Does the narrative explain things to the reader that he or she might better be able to pick up through observation of the characters in action? Can you accomplish in a few words (like Nabokov's "picnic, lightning" to describe the death of Humbert's mother) what you're currently doing in paragraphs or pages?

Secondly, I'd look for static "sequel" moments in which characters reflect at length about a significant recent occurrence. Or one in which that character is rehashing events to another character. Such moments can always be trimmed greatly or cut, with just a line or two reminding us of a character's emotional state and renewed or realigned motivations.

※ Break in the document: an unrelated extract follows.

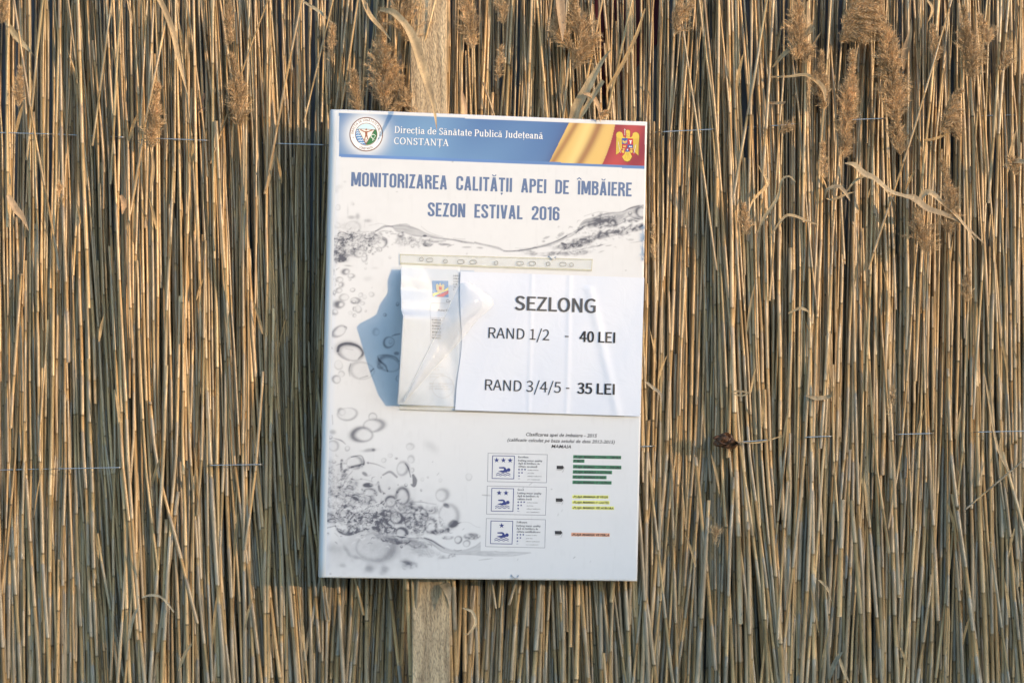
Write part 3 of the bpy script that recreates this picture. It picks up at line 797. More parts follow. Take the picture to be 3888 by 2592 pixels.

Thirdly, I'd consider scenes that seem to unfold at the same emotional temperature as previous scenes, rather than giving us a feeling of emotional escalation, of greater and deeper emotional and physical challenges for your protagonist.

If you're writing a journey story, is your character just visiting one place after another, perhaps having quirky encounters with no real sense of strong propulsion toward a final destination?

In a mystery, are you just rehashing scenes of investigation that don't tighten the noose at all? In a romance, are your lovers battling the same issue over and over without increased complications?

For any scene you've written, ask yourself, "How did my protagonist get here, what does he/she want, and if I got rid of this scene, how would the book suffer?" Lacking really compelling answers to each of those questions, your story might be stalling and your scene might be a candidate for the chopping block.

Many articles and guides online will tell you how to trim the fat from your prose, so I'll just offer a few quick suggestions.

First, look for the "indulgent three" in your prose and edit mercilessly. Instead of saying, "She looked at me like my hair was on fire, like I'd really alarmed her, like she couldn't believe what she was hearing," pick one expression and stick with it. Or even better, pick a single, sharper, phrase with even more punch.

Secondly, spruce up your verbs. Instead of saying, "He walked aimlessly," say, "he wandered." Instead of saying, "She lifted her shoulders absently," say, "she shrugged."

Thirdly, conduct a ruthless campaign against weak gerund phases like, "he was watching her" in favor of crisper versions ("he watched her').

And lastly, look for unnecessary phrases of discernment, such as "HE LISTENED as they screamed a metal anthem in the next room" or "SHE WATCHED as eleven and a half Girl Scouts crossed the street." For most narratives, the point of view is close enough that we understand that what is being heard or seen is filtered through the viewpoint character.

So, simply saying, "They screamed a metal anthem in the next room" already suggests the character is hearing it. No need to employ those extra words to communicate as much.

Hope that helps. Good luck with your revisions!